*Supplied information:*
........
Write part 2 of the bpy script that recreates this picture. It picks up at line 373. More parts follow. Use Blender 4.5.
........
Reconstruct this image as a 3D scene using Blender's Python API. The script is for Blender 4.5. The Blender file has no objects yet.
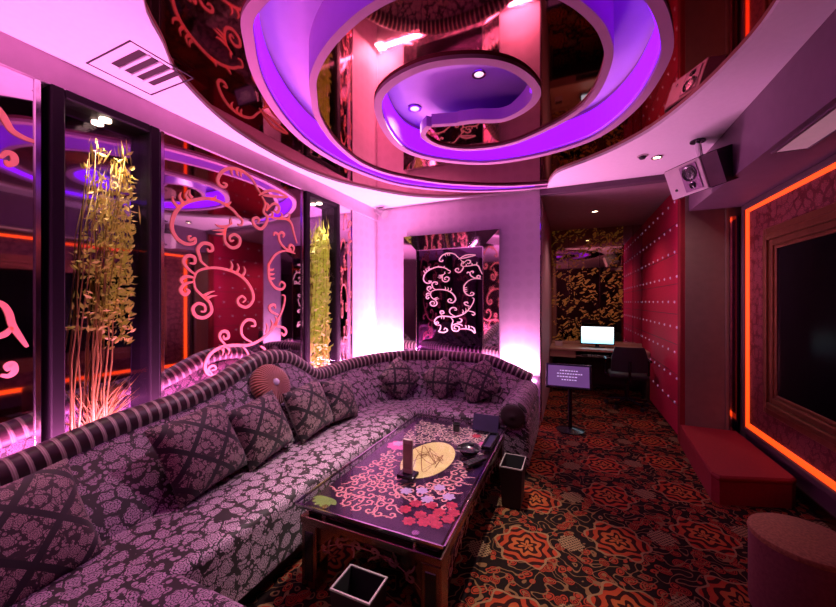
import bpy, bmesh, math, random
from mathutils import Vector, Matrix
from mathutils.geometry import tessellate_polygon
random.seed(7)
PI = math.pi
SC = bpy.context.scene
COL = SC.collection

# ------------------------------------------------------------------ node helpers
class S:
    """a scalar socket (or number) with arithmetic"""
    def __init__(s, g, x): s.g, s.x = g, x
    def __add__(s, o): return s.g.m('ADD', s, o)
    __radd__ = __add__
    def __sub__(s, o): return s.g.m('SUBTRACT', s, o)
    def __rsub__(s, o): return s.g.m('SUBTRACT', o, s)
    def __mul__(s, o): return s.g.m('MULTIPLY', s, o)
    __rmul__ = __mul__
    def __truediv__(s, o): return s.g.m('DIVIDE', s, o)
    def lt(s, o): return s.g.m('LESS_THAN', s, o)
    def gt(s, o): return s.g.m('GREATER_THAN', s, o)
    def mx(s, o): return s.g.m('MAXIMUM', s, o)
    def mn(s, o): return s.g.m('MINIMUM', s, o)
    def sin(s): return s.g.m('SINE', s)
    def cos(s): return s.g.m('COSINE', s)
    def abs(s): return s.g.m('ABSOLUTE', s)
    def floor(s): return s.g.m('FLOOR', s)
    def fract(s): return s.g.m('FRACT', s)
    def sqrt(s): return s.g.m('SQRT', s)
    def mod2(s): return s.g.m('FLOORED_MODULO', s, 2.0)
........
Retype, word for word, only the lines from the one containing "Reconstruct this image" through the one containing "COL = SC.collection", both included, and leave out any pictures.

*Exercise solution:*
Reconstruct this image as a 3D scene using Blender's Python API. The script is for Blender 4.5. The Blender file has no objects yet.
import bpy, bmesh, math, random
from mathutils import Vector, Matrix
from mathutils.geometry import tessellate_polygon
random.seed(7)
PI = math.pi
SC = bpy.context.scene
COL = SC.collection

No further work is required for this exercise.